To do: Reproduce verbatim the lines up to and including the one with "R = math.radians", starting from the first.

Raw data:
• • •
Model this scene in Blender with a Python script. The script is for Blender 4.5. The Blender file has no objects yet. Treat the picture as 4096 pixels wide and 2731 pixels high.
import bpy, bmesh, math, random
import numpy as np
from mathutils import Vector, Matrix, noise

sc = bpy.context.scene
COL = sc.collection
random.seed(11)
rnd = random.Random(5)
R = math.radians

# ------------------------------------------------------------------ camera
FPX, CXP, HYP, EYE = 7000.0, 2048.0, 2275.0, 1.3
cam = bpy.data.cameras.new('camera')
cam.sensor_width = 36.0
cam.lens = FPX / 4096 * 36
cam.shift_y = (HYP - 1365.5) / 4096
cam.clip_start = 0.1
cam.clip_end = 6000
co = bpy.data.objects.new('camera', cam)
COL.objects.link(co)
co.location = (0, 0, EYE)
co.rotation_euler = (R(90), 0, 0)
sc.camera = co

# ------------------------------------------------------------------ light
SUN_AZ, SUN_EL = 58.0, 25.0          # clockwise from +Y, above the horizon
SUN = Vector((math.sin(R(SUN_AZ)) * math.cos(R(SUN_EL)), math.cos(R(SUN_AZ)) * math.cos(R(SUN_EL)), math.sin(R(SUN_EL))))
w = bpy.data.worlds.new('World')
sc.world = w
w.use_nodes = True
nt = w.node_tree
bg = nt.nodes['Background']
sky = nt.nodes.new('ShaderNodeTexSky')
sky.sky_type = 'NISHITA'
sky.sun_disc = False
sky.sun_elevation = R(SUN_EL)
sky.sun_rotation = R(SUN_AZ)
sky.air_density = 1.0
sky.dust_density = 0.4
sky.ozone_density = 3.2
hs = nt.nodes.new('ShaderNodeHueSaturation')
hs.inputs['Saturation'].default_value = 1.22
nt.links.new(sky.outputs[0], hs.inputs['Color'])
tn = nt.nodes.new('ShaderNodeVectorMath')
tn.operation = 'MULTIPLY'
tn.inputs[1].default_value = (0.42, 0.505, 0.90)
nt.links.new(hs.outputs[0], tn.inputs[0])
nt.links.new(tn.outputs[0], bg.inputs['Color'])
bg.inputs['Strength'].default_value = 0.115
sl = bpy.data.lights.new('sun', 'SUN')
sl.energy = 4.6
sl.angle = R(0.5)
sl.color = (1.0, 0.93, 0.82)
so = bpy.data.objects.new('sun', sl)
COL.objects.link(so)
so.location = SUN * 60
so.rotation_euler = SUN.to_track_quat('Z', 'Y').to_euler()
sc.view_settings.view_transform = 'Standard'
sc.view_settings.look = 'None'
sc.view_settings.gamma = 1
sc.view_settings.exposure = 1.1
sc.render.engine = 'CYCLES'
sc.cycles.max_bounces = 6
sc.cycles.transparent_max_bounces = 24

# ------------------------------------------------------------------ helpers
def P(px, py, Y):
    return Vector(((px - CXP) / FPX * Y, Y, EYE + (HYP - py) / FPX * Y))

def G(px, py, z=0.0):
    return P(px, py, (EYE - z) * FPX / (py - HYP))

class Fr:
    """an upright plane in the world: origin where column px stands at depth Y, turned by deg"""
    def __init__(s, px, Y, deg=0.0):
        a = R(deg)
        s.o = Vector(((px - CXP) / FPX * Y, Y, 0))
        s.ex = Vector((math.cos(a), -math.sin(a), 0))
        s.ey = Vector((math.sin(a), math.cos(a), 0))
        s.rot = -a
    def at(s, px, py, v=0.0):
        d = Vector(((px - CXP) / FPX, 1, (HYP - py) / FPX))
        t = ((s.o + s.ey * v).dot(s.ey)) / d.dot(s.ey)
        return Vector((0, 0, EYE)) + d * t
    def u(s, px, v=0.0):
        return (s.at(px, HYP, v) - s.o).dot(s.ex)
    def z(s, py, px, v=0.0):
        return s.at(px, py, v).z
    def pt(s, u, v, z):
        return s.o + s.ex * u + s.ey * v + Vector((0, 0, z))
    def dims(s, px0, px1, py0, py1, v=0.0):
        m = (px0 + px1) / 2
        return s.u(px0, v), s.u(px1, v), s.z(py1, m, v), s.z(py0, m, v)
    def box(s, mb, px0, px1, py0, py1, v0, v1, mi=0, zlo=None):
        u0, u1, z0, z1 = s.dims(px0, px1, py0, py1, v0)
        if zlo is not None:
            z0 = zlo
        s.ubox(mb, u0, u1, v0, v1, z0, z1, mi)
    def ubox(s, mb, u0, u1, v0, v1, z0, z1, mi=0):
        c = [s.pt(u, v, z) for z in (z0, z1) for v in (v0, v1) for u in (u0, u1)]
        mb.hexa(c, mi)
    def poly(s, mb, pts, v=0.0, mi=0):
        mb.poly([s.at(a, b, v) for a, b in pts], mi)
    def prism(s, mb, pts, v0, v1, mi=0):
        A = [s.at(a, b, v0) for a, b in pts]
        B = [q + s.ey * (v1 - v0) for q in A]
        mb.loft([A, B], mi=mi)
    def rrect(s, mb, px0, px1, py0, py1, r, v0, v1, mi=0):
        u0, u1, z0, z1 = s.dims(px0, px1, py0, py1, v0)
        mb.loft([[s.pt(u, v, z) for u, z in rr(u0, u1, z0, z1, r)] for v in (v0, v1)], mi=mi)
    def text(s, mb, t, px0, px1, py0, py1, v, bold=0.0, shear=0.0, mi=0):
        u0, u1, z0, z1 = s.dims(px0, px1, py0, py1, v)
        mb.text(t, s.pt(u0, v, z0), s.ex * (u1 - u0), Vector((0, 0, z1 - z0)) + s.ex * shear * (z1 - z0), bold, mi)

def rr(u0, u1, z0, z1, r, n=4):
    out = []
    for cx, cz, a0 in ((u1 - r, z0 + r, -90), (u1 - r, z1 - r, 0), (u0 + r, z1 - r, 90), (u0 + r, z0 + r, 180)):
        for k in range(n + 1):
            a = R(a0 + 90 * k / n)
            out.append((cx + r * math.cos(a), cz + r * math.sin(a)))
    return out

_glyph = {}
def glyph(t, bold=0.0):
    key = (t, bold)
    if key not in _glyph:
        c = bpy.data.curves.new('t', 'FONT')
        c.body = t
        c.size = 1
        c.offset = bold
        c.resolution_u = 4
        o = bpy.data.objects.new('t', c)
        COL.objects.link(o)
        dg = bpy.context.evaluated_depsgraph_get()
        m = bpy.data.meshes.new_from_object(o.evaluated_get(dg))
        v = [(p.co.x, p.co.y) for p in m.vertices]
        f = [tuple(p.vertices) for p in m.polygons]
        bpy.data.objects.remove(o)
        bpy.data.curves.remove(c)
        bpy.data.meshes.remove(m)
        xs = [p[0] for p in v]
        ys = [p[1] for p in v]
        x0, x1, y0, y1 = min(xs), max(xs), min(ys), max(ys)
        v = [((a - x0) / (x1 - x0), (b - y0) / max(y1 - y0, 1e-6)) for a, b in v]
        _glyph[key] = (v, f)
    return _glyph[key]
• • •
Expected answer:
Model this scene in Blender with a Python script. The script is for Blender 4.5. The Blender file has no objects yet. Treat the picture as 4096 pixels wide and 2731 pixels high.
import bpy, bmesh, math, random
import numpy as np
from mathutils import Vector, Matrix, noise

sc = bpy.context.scene
COL = sc.collection
random.seed(11)
rnd = random.Random(5)
R = math.radians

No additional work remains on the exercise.